Veggie Storage tips:

The hot peppers, sweet peppers and eggplant can be stored at room temp for a couple of days, or they’ll last at least a week in the fridge. The leafy greens like kale will want to be kept really cold. Make sure they’re sealed up in a bag or container so they don’t get wilty. Onions and garlic prefer to stay at room temp.  Everything will need a significant washing before cooking, but leave the dirt on until you’re ready to use them to prevent faster spoilage.

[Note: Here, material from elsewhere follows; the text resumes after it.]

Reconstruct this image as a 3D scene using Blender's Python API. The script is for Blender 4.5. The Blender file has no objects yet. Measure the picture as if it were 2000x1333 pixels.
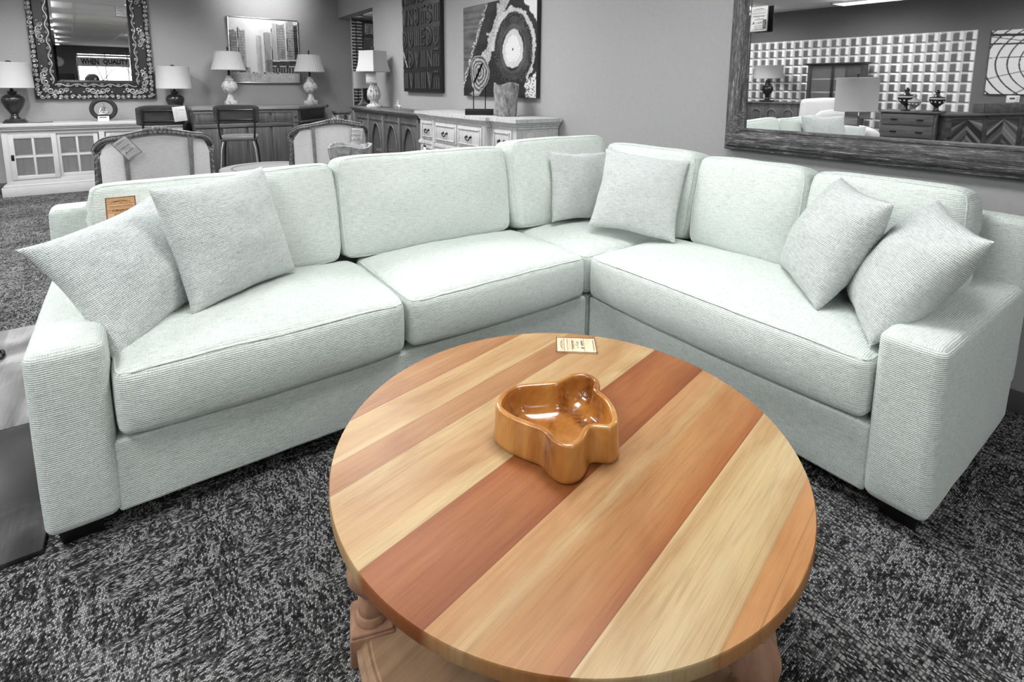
import bpy, bmesh, math, random
import numpy as np
from mathutils import Vector, Matrix, noise
random.seed(7)
PI = math.pi
sc = bpy.context.scene
COL = sc.collection
R = math.radians

# ------------------------------------------------------------------ geometry collector
def nz(x, y, z, s=1.0):
    return noise.noise(Vector((x*s, y*s, z*s)))

class G:
    def __init__(s):
        s.v = []; s.f = []; s.col = []; s.sharp = 35
    def add(s, vs, fs, M=None, col=None):
        b = len(s.v)
        for p in vs:
            p = Vector(p)
            s.v.append(M @ p if M is not None else p)
            s.col.append(col)
        for f in fs: s.f.append([i+b for i in f])
        return s
    def rbox(s, c, d, r=.004, seg=1, n=(1, 1, 1), fn=None, M=None, col=None):
        h = [max(x/2, 1e-4) for x in d]; r = min(r, min(h)*.98)
        def axis(a):
            e = [-h[a]+r*(1-math.tan(PI/4*(1-k/seg))) for k in range(seg+1)] if r > 0 else [-h[a]]
            lo, hi = -h[a]+r, h[a]-r
            mid = [lo+(hi-lo)*k/n[a] for k in range(1, n[a])]
            return e+mid+[-x for x in reversed(e)]
        ax = [axis(0), axis(1), axis(2)]
        vs = []; fs = []; key = {}
        def vert(p):
            k = tuple(round(x, 6) for x in p)
            if k not in key:
                q = Vector(p)
                inner = Vector([max(-h[i]+r, min(h[i]-r, p[i])) for i in range(3)])
                dd = q-inner
                if dd.length > 1e-9: q = inner+dd.normalized()*r
                if fn: q = Vector(fn(q, h))
                key[k] = len(vs); vs.append(q+Vector(c))
            return key[k]
        for a in range(3):
            b, cc = (a+1) % 3, (a+2) % 3
            for sg in (-1, 1):
                for i in range(len(ax[b])-1):
                    for j in range(len(ax[cc])-1):
                        quad = []
                        for (ii, jj) in ((i, j), (i+1, j), (i+1, j+1), (i, j+1)):
                            p = [0, 0, 0]; p[a] = sg*h[a]; p[b] = ax[b][ii]; p[cc] = ax[cc][jj]
                            quad.append(vert(p))
                        if sg < 0: quad.reverse()
                        if len(set(quad)) >= 3: fs.append(quad)
        return s.add(vs, fs, M, col)
    def box(s, x0, y0, z0, x1, y1, z1, r=.003, M=None, col=None):
        return s.rbox(((x0+x1)/2, (y0+y1)/2, (z0+z1)/2), (abs(x1-x0), abs(y1-y0), abs(z1-z0)), r, 1, M=M, col=col)
    def lathe(s, prof, n=24, c=(0, 0, 0), M=None, rad=None, col=None):
        vs = []; fs = []
        for (r, z) in prof:
            for k in range(n):
                a = 2*PI*k/n
                rr = r*(rad(a, z) if rad else 1)
                vs.append((c[0]+rr*math.cos(a), c[1]+rr*math.sin(a), c[2]+z))
        m = len(prof)
        for i in range(m-1):
            for k in range(n):
                fs.append([i*n+k, i*n+(k+1) % n, (i+1)*n+(k+1) % n, (i+1)*n+k])
        if prof[0][0] > 1e-5: fs.append(list(range(n))[::-1])
        if prof[-1][0] > 1e-5: fs.append([(m-1)*n+k for k in range(n)])
        return s.add(vs, fs, M, col)
    def tube(s, pts, r, n=8, closed=False, M=None, col=None):
        P = [Vector(p) for p in pts]; m = len(P); vs = []; fs = []
        prev = None
        for i in range(m):
            t = (P[(i+1) % m]-P[i-1]) if closed else (P[min(i+1, m-1)]-P[max(i-1, 0)])
            t.normalize()
            if prev is None:
                u = t.orthogonal().normalized()
            else:
                u = prev-t*prev.dot(t)
                u = u.normalized() if u.length > 1e-6 else t.orthogonal().normalized()
            prev = u; w = t.cross(u)
            rr = r[i] if isinstance(r, (list, tuple)) else r
            for k in range(n):
                a = 2*PI*k/n
                vs.append(P[i]+u*rr*math.cos(a)+w*rr*math.sin(a))
        for i in range(m if closed else m-1):
            j = (i+1) % m
            for k in range(n):
                fs.append([i*n+k, i*n+(k+1) % n, j*n+(k+1) % n, j*n+k])
        if not closed:
            fs.append(list(range(n))[::-1]); fs.append([(m-1)*n+k for k in range(n)])
        return s.add(vs, fs, M, col)
    def sweep(s, pts, prof, up=(0, 0, 1), closed=False, M=None, col=None, ups=None):
        # prof: closed 2d polygon (side, up)
        P = [Vector(p) for p in pts]; m = len(P); n = len(prof); vs = []; fs = []
        for i in range(m):
            t = (P[(i+1) % m]-P[i-1]) if closed else (P[min(i+1, m-1)]-P[max(i-1, 0)])
            t.normalize(); U = Vector(ups[i]) if ups else Vector(up)
            sd = t.cross(U).normalized(); uu = sd.cross(t)
            for (a, b) in prof: vs.append(P[i]+sd*a+uu*b)
        for i in range(m if closed else m-1):
            j = (i+1) % m
            for k in range(n): fs.append([i*n+k, j*n+k, j*n+(k+1) % n, i*n+(k+1) % n])
        if not closed:
            fs.append(list(range(n))); fs.append([(m-1)*n+k for k in range(n)][::-1])
        return s.add(vs, fs, M, col)
    def prism(s, poly, z0, z1, M=None, col=None):
        n = len(poly)
        vs = [(x, y, z0) for x, y in poly]+[(x, y, z1) for x, y in poly]
        fs = [list(range(n))[::-1], list(range(n, 2*n))]
        for k in range(n): fs.append([k, (k+1) % n, n+(k+1) % n, n+k])
        return s.add(vs, fs, M, col)
    def ball(s, c, r, n=12, m=8, M=None, col=None):
        r = (r, r, r) if not isinstance(r, (tuple, list)) else r
        vs = [(c[0], c[1], c[2]-r[2])]; fs = []
        for i in range(1, m):
            t = PI*i/m
            for k in range(n):
                a = 2*PI*k/n
                vs.append((c[0]+r[0]*math.sin(t)*math.cos(a), c[1]+r[1]*math.sin(t)*math.sin(a), c[2]-r[2]*math.cos(t)))
        vs.append((c[0], c[1], c[2]+r[2])); L = len(vs)-1
        for k in range(n):
            fs.append([0, 1+(k+1) % n, 1+k]); fs.append([L, L-n+k, L-n+(k+1) % n])
        for i in range(m-2):
            for k in range(n):
                a = 1+i*n+k; b = 1+i*n+(k+1) % n
                fs.append([a, b, b+n, a+n])
        return s.add(vs, fs, M, col)
    def grid(s, fn, nu, nv, M=None, closeu=False):
        vs = []; fs = []
        for j in range(nv+1):
            for i in range(nu+(0 if closeu else 1)): vs.append(fn(i/nu, j/nv))
        w = nu if closeu else nu+1
        for j in range(nv):
            for i in range(nu):
                a = j*w+i; b = j*w+(i+1) % w
                fs.append([a, b, b+w, a+w])
        return s.add(vs, fs, M)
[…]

We’d love to hear stories and recipes of your culinary adventures this week. Send us a note or post a comment of how you’ve used your CSA share.

Your farmers,

Jess & Justin


Large Share

Large Share:  (top row left to right)  Collards, colorful bell peppers, red and yellow onions, and basil.  (Bottom row:) Swiss Chard, sweet potatoes and jalapenos, garlic and Japanese eggplant.


Regular Share

Regular share: (top row left to right) Lacinato Kale, purple bell peppers, red and yellow onions, garlic, and basil. (bottom row:) Jalapeños, and sweet potatoes, Japanese eggplant.



Mini share: (top row left to right) Red Russian Kale, green bell peppers, red and yellow onions, Fairytale Eggplant, basil. (bottom row:) Jalapeños and sweet potatoes.